En nombre de hacer más “eficaz” la lucha contra el crimen y la subversión, el Ejecutivo federal ha elevado al Congreso iniciativas de ley que buscan eliminar las restricciones políticas de tiempo de paz y limitar las garantías de los derechos humanos universales, que (en principio) hacen ilegítimas la práctica rutinaria de la tortura, las ejecuciones sumarias extrajudiciales y la desaparición forzosa de personas, así como la existencia de escuadrones de la muerte y grupos de limpieza social, elementos, todos, propios de la guerra sucia. Un modelo político-militar que no es ni más ni menos que la matriz del terrorismo de Estado.
Cabe advertir que la guerra sucia, tal como la practicaron los franceses en Argelia, Estados Unidos en el sureste asiático y los regímenes de “seguridad nacional” en Centro y Sudamérica, entraña la emergencia de una ideología reaccionaria y antirrepublicana, incluso una deriva fascista, en el seno de la institución militar, que la impulsa a reivindicar el ejercicio directo del poder según un programa en el que la dictadura es erigida a rango de “arma de guerra”. Según la experiencia, en esos regímenes el “enemigo subversivo” y la población que le da apoyo constituyen los objetivos que se deben intoxicar propagandísticamente, persuadir o aniquilar por todos los medios.
En ese contexto, el asesinato de la luchadora social Josefina Reyes en Ciudad Juárez; los homicidios de testigos protegidos, como el ex agente federal Édgar Bayardo (¿fuego amigo?); el suicidio inducido (o la eliminación) de Jesús Zambada, quien apareció ahorcado en un recinto de la PGR, así como el medio centenar de balas que terminaron con Arturo Beltrán Leyva, permiten constatar la presencia de algunos rasgos típicos del terrorismo de Estado. Verbigracia, en el caso de la exposición pública del cadáver de Beltrán, exhibido como trofeo y con mensajes en código entre pares, todo indica que se trató de una ejecución con valor ejemplarizante que sigue los cánones de la guerra sucia, según los cuales se debe terminar con los heridos y asesinar vencidos o sospechosos en represalia por la muerte de soldados o para vengar camaradas. No se trata de una falla del sistema, sino de una ejemplaridad al margen de la ley, que desnuda a los ejecutores y al Estado mafioso.
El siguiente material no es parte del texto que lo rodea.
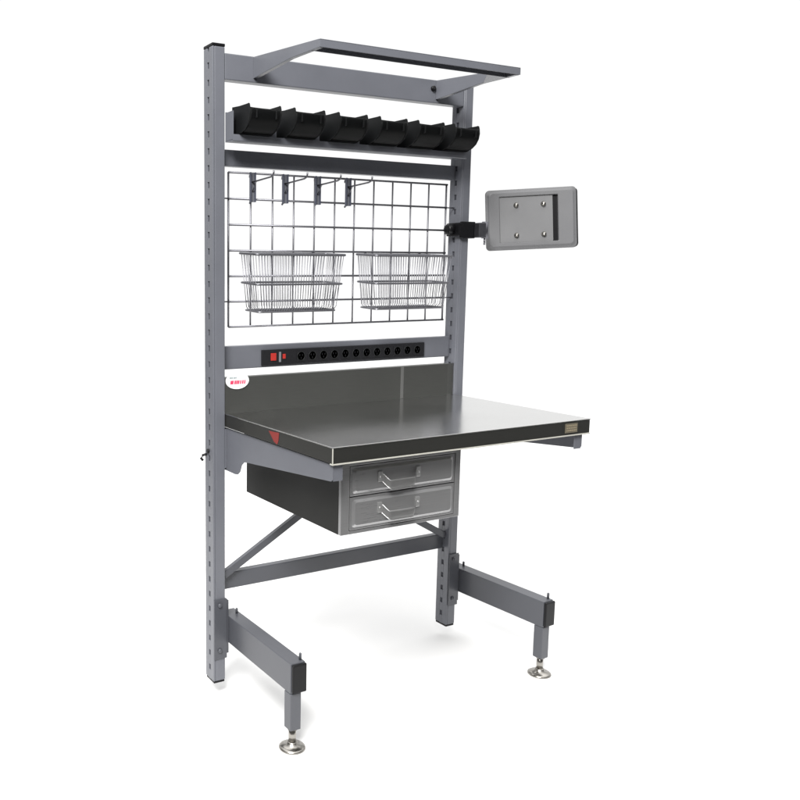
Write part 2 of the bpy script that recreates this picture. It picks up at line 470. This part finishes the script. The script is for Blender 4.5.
m = MB(); m.box(w2-.0765, w2-.0625, .0060, .0080, -h2+.0255, h2-.0265, mi=0); inM(m, 'recess_shadow_strip', 'cap', th)  # black strip painting the shadow at the recess's right wall
for x, z in ((-.052, .050), (.040, .050), (-.052, -.056), (.040, -.056)):
    m = MB(); m.lathe([(.0, -.0135), (.0048, -.013), (.0062, -.011), (.0062, -.004), (.0085, -.003), (.0085, .0012)], (x+.002, 0, z), 'y', 20)
    inM(m, 'stud', 'chrome', th)

# ------------------------------------------------------------------ bins on the rail
def make_bin():
    root = empty('parts_bin')
    t = bmesh.new(); w, th_ = .103, .0022
    zt, zb = .094, .0
    # outer shell profile (side view, y back 0 .. front): high back, high side horns at front, low scooped lip
    fp = [(-.052, .0), (-.076, .0075), (-.0925, .018), (-.1035, .033), (-.1075, .050), (-.1060, .064), (-.1030, .0735)]
    side = [(-.001, .004), (-.020, .0)]+fp+[(-.0985, .0760), (-.090, .0755), (-.045, .0765), (-.001, .0800)]
    m = MB()
    for x in (0, w-th_): m.prism(side, 'x', x, x+th_, .0005)
    m.box(th_, w-th_, -.0035, -.001, .003, .0790, .0004)
    m.prism([(-.003, .0035), (-.020, .0002), (-.052, .0002), (-.052, .0024), (-.020, .0024), (-.003, .0055)], 'x', th_, w-th_)
    nU, nV = 16, 12; g = []; t = bmesh.new()
    def yf(z):
        for (y0, z0), (y1, z1) in zip(fp, fp[1:]):
            if z <= z1+1e-9: return y0+(y1-y0)*(z-z0)/(z1-z0)
        return fp[-1][0]
    for i in range(nU+1):
        u = i/nU; row = []
        top = .0640-.0020*math.sin(u*math.pi)**.7
        for j in range(nV+1):
            z = .0004+(top-.0004)*j/nV
            row.append(t.verts.new((th_*.5+u*(w-th_), yf(z)-.0035*math.sin(u*math.pi)**.6*(j/nV), z)))
        g.append(row)
    for i in range(nU):
        for j in range(nV): fc = t.faces.new((g[i][j], g[i+1][j], g[i+1][j+1], g[i][j+1])); fc.smooth = True
    bmesh.ops.solidify(t, geom=t.faces[:], thickness=-.0018); bmesh.ops.recalc_face_normals(t, faces=t.faces); m._merge(t)
    for x in (.018, w-.022): m.box(x, x+.004, -.1118, -.104, .036, .058, .001)
    m.build('bin_body', 'bin', root)
    m = MB(); m.box(.002, w-.002, -.0008, .0012, .050, .0650, .0006)
    m.box(.03, w-.03, -.0125, -.0037, .060, .0680, .001)
    m.build('hanging_tab', 'bin', root)
    return root
bl = ['black plastic parts bin at the left end of the rail, nearest the left upright',
      'second black parts bin from the left upright on the upper rail',
      'third black parts bin from the left on the upper rail, left of centre',
      'fourth black parts bin from the left on the upper rail, right of centre',
      'fifth black parts bin from the left on the upper rail, beside the rightmost one',
      'black parts bin at the right end of the rail, overlapping the right upright']
b0 = make_bin()
for i, x in enumerate((.019, .168, .320, .470, .617, .762)):
    o = b0 if i == 0 else copy_tree(b0)
    o.location = (x, -.0065, 1.7105-.001*0)
    tag(o, bl[i], 'bin', 'black parts bins on the rail')

# ------------------------------------------------------------------ hooks on the wire grid
def make_hook():
    r = empty('grid_hook'); m = MB()
    m.box(-.0095, .0095, -.0030, -.0005, -.081, .006, .0008, mi=1)
    m.box(-.0095, -.0065, -.0095, -.0032, -.081, .006, .0006); m.box(.0065, .0095, -.0095, -.0032, -.081, .006, .0006)
    m.tube([(0, -.001, -.002), (0, .009, .003), (0, .013, -.001), (0, .013, -.008)], .003, 8)
    m.tube([(0, -.001, -.078), (0, .010, -.080), (0, .013, -.084)], .003, 8)
    m.build('hook_plate', ['dark_hook', 'paint'], r)
    m = MB(); m.tube([(0, -.003, -.022), (0, -.040, -.021), (0, -.112, -.018), (0, -.124, -.014), (0, -.127, -.008), (0, -.127, -.002)], .0026, 8)
    m.tube([(.0, -.004, -.050), (.0, -.028, -.0215)], .0016, 6)
    m.build('prong', 'wire', r)
    return r
M['dark_hook'] = paint('hook_blue_black', (.06, .065, .09), .4, .5)
h0 = make_hook()
hl = ['steel prong hook nearest the left upright, first on the top wire of the grid',
      'second steel prong hook from the left on the top wire of the grid',
      'third steel prong hook from the left on the top wire of the grid',
      'rightmost of the four steel prong hooks on the top wire of the grid']
for i, x in enumerate((.1035, .2170, .3350, .4500)):
    o = h0 if i == 0 else copy_tree(h0)
    o.location = (x, .0250, 1.6095)
    tag(o, hl[i], 'hook', 'prong hooks on the wire grid')

# ------------------------------------------------------------------ wire baskets
def make_basket():
    r = empty('wire_basket'); w, d = .315, .108; H = .170
    def ring(z, ins, y_off=0, dz=0):
        return [(ins, -.001, z), (w-ins, -.001, z), (w-ins, -d+ins, z-dz), (ins, -d+ins, z-dz)]
    m = MB(); m.tube(rounded(ring(0, 0, dz=.006), .012), .0037, 8, closed=True)
    for x in (.045, w-.045): m.tube([(x, -.001, 0), (x, .012, .006), (x, .014, -.004)], .0026, 8)
    m.build('rim', 'wire', r)
    m = MB(); m.tube(rounded(ring(-.087, .006, dz=.006), .012), .0031, 8, closed=True); m.build('middle_band', 'wire', r)
    m = MB(); m.tube(rounded(ring(-H, .020, dz=.004), .014), .0028, 8, closed=True)
    rw = .0010
    n = 31
    for k in range(n):                                    # wires down the front, along the floor and up the back
        t_ = (k+.5)/n; xt = .004+t_*(w-.008); xb = .022+t_*(w-.044)
        m.tube([(xt, -d, -.005), (xb, -d+.012, -H+.010), (xb, -d+.026, -H-.003), (xb, -.010, -H), (xb, -.002, -H+.012), (xt, -.001, 0)], rw, 6)
    for k in range(6):
        y = -.010-(d-.026)*(k+.5)/6
        m.tube([(.001, y, -.001), (.018, y, -H+.010), (.030, y, -H-.001), (w-.030, y, -H-.001), (w-.018, y, -H+.010), (w-.001, y, -.001)], rw, 6)
    m.build('wire_body', 'bwire', r)
    return r
k0 = make_basket()
for i, x in enumerate((.060, .488)):
    o = k0 if i == 0 else copy_tree(k0)
    o.location = (x, .0275, 1.3775)
    tag(o, ['wire basket hanging on the left half of the grid, below the hooks', 'wire basket hanging on the right half of the grid, beside the right upright'][i], 'basket', 'wire baskets on the grid')

# ------------------------------------------------------------------ camera
cam = bpy.data.cameras.new('camera'); co = bpy.data.objects.new('camera', cam); C.objects.link(co)
yaw, pitch, rl = .46364, -.13136, -.002565
fwd = Vector((math.sin(yaw)*math.cos(pitch), math.cos(yaw)*math.cos(pitch), math.sin(pitch)))
rt = Vector((math.cos(yaw), -math.sin(yaw), 0)); up = rt.cross(fwd)
r2 = rt*math.cos(rl)+up*math.sin(rl); u2 = -rt*math.sin(rl)+up*math.cos(rl)
mm = Matrix.Identity(4)
for i in range(3): mm[i][0] = r2[i]; mm[i][1] = u2[i]; mm[i][2] = -fwd[i]
mm.translation = Vector((-1.14882, -2.21007, 1.31642)); co.matrix_world = mm
cam.sensor_fit = 'HORIZONTAL'; cam.sensor_width = 36; cam.lens = 837.67/800*36
cam.shift_x = (400-212.06)/800; cam.shift_y = (384.43-400)/800
cam.clip_start = .05; cam.clip_end = 400
sc.camera = co

# ------------------------------------------------------------------ light: white studio, added zenith glow whitening the floor, dark room behind the camera
wd = bpy.data.worlds.new('World'); sc.world = wd; wd.use_nodes = True; nt = wd.node_tree
bg = nt.nodes['Background']
tc = nt.nodes.new('ShaderNodeTexCoord')
def vm(op, a, vec=None):
    n = nt.nodes.new('ShaderNodeVectorMath'); n.operation = op
    nt.links.new(a, n.inputs[0])
    if vec: n.inputs[1].default_value = vec
    return n
dirb = Vector((math.sin(R(40)), math.cos(R(40)), 0))
dt = vm('DOT_PRODUCT', tc.outputs['Generated'], dirb)
def mr(src, a, b, c_, d_, smooth=True):
    n = nt.nodes.new('ShaderNodeMapRange'); n.interpolation_type = 'SMOOTHSTEP' if smooth else 'LINEAR'
    for k, v in zip(('From Min', 'From Max', 'To Min', 'To Max'), (a, b, c_, d_)): n.inputs[k].default_value = v
    nt.links.new(src, n.inputs['Value']); return n.outputs[0]
back = mr(dt.outputs['Value'], -.15, .60, .07, 1.03)
sx = nt.nodes.new('ShaderNodeSeparateXYZ'); nt.links.new(tc.outputs['Generated'], sx.inputs[0])
top = mr(sx.outputs['Z'], .45, .95, 0, 2.05)
ad = nt.nodes.new('ShaderNodeMath'); ad.operation = 'ADD'; nt.links.new(back, ad.inputs[0]); nt.links.new(top, ad.inputs[1])
nt.links.new(ad.outputs[0], bg.inputs['Strength']); bg.inputs['Color'].default_value = (1, 1, 1, 1)
def area(name, loc, tgt, size, e, col=(1, 1, 1)):
    l = bpy.data.lights.new(name, 'AREA'); l.shape = 'RECTANGLE'; l.size = size[0]; l.size_y = size[1]; l.energy = e; l.color = col
    o = bpy.data.objects.new(name, l); C.objects.link(o); o.location = loc
    o.rotation_euler = (Vector(tgt)-Vector(loc)).to_track_quat('-Z', 'Y').to_euler(); return o
area('key_softbox', (-2.5, -2.9, 4.5), (.4, 0, .9), (2.0, 2.0), 540, (1, .99, .97))

sc.view_settings.view_transform = 'Standard'; sc.view_settings.look = 'None'; sc.view_settings.exposure = 0
sc.render.engine = 'CYCLES'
Así como la tortura y la desaparición forzosa (hoy levantones) son factores esenciales de la lucha contrainsurgente, la exposición pública de cadáveres de “enemigos” –o narcos, da igual– es una técnica de la guerra sicológica. A lo que se suman el helicóptero como instrumento de combate, el espionaje masivo, los autoatentados y sabotajes, los vehículos sin placa, las cárceles clandestinas. Muchos de esos elementos reaparecen en México, incluida la importación, ahora, de los “falsos positivos” (en Colombia: civiles detenidos y asesinados por el Ejército, que se hacen pasar por “guerrilleros” muertos en combate) y la cédula de identidad biométrica de impronta estadunidense.